Given task. Set out each line from the following listing that includes the word "with".

** start **

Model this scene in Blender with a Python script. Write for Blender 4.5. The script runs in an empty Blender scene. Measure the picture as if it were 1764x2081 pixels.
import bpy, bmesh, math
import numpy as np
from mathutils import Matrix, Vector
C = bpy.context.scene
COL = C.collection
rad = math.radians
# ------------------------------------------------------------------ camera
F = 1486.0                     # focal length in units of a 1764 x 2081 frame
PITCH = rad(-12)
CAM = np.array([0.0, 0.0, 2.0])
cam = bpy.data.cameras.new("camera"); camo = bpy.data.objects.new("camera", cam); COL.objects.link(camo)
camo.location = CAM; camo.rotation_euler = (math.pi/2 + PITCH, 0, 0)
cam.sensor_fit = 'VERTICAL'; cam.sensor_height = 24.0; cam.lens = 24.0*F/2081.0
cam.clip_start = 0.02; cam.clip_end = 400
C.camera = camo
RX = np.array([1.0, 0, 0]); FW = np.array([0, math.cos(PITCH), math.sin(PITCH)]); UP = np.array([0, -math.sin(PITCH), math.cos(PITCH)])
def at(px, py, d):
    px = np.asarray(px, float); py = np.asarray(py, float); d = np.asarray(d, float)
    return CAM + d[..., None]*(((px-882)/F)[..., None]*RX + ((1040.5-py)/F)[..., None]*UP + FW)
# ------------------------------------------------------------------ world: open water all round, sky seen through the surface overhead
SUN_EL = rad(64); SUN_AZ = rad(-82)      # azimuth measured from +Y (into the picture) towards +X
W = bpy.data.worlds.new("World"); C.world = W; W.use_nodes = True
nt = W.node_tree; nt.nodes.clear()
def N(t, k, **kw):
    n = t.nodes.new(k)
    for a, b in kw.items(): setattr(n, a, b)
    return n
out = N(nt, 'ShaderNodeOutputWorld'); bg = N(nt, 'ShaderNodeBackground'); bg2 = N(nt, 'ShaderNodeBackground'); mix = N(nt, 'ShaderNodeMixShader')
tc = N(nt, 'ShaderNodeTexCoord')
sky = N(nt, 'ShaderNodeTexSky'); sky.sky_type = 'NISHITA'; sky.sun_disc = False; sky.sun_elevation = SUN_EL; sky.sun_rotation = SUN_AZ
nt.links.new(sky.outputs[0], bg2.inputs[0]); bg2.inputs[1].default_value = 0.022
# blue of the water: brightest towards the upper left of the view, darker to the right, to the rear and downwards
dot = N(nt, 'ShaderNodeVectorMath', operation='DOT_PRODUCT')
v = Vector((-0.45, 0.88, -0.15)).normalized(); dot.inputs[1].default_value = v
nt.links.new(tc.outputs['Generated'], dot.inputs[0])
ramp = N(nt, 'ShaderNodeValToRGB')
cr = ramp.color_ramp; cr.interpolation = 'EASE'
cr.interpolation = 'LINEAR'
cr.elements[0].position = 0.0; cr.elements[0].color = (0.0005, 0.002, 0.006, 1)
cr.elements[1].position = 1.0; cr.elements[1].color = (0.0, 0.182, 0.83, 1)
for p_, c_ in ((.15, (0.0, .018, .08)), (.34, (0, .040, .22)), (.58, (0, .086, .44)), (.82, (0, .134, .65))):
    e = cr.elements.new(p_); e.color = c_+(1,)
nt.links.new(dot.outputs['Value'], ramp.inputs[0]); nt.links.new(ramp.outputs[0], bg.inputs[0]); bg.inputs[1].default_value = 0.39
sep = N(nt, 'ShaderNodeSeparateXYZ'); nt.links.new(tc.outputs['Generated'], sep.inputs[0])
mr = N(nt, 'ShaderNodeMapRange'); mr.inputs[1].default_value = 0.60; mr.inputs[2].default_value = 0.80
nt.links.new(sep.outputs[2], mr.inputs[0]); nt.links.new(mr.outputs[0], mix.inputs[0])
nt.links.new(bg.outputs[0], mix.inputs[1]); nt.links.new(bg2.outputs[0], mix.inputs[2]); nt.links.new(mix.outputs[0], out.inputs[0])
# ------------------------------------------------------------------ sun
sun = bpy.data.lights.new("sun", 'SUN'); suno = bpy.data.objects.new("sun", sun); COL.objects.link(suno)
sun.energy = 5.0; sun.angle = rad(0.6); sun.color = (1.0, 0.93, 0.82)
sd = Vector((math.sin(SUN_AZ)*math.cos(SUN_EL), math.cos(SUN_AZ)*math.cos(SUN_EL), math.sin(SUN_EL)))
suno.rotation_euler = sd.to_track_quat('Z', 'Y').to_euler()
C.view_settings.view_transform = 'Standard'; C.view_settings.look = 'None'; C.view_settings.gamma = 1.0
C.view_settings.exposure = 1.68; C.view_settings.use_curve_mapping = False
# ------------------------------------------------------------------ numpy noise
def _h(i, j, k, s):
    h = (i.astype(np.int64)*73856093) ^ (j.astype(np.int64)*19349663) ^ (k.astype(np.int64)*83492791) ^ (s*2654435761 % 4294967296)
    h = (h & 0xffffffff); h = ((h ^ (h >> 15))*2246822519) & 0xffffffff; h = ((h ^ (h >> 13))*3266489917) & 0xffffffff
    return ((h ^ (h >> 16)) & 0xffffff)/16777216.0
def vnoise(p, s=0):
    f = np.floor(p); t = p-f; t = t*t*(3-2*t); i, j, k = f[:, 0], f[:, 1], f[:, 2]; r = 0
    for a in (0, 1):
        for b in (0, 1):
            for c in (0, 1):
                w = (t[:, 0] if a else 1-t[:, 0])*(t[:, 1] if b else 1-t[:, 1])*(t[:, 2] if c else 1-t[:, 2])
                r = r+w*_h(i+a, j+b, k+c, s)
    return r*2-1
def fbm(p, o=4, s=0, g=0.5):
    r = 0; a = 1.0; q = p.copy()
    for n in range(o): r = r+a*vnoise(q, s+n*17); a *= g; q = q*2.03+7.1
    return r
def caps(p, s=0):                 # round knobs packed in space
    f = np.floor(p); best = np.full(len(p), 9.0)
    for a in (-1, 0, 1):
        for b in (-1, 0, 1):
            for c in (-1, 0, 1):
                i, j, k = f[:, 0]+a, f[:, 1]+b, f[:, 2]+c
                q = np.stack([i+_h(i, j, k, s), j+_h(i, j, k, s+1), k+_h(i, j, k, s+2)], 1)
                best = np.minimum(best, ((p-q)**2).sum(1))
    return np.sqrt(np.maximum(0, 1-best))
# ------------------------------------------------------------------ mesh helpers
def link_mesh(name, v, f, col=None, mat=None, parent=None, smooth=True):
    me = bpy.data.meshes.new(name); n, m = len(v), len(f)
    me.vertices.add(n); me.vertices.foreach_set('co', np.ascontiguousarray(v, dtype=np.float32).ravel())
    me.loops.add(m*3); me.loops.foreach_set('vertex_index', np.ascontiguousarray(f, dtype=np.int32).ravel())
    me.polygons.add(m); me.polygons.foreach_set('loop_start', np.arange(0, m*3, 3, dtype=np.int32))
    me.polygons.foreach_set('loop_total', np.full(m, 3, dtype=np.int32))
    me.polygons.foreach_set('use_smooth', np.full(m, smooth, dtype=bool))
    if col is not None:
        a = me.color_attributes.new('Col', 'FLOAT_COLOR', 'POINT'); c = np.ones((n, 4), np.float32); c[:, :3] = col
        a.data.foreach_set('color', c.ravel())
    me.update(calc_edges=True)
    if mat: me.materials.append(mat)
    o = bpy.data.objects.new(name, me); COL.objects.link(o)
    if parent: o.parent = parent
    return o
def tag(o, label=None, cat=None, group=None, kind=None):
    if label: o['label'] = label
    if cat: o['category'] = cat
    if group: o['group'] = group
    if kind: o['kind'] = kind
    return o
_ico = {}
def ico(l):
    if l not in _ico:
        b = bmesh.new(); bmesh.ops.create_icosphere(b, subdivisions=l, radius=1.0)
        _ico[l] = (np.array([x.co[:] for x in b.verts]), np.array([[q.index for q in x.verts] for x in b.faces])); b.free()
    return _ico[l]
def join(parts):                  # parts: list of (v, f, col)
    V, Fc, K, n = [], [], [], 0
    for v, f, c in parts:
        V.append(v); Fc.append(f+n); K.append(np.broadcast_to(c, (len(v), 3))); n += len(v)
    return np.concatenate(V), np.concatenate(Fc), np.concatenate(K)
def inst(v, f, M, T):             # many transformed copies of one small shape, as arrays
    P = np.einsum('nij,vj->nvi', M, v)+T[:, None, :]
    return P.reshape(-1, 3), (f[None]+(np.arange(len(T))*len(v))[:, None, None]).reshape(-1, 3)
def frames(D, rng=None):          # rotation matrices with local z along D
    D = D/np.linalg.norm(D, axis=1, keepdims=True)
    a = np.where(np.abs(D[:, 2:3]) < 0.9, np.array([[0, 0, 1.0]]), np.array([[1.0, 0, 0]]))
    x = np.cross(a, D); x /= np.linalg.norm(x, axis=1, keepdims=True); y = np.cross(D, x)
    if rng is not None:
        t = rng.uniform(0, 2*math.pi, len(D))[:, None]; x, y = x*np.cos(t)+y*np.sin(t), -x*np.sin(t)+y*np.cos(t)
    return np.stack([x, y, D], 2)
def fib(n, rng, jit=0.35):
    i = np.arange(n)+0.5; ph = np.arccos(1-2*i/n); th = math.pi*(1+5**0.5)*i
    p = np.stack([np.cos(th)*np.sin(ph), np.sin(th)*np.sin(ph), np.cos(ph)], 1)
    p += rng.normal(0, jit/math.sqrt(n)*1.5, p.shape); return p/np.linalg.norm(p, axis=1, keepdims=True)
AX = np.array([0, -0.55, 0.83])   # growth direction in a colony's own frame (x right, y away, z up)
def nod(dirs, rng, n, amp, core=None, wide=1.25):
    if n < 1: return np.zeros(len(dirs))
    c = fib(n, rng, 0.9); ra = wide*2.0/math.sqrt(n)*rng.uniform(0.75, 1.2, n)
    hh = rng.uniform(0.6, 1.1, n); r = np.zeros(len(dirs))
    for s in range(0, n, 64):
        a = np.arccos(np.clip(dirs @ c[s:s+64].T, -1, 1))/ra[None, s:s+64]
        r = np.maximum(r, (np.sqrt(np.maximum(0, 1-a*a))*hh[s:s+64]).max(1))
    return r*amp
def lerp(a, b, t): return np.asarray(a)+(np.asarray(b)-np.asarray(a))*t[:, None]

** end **

Response for this exercise.
Model this scene in Blender with a Python script. Write for Blender 4.5. The script runs in an empty Blender scene. Measure the picture as if it were 1764x2081 pixels.
def frames(D, rng=None):          # rotation matrices with local z along D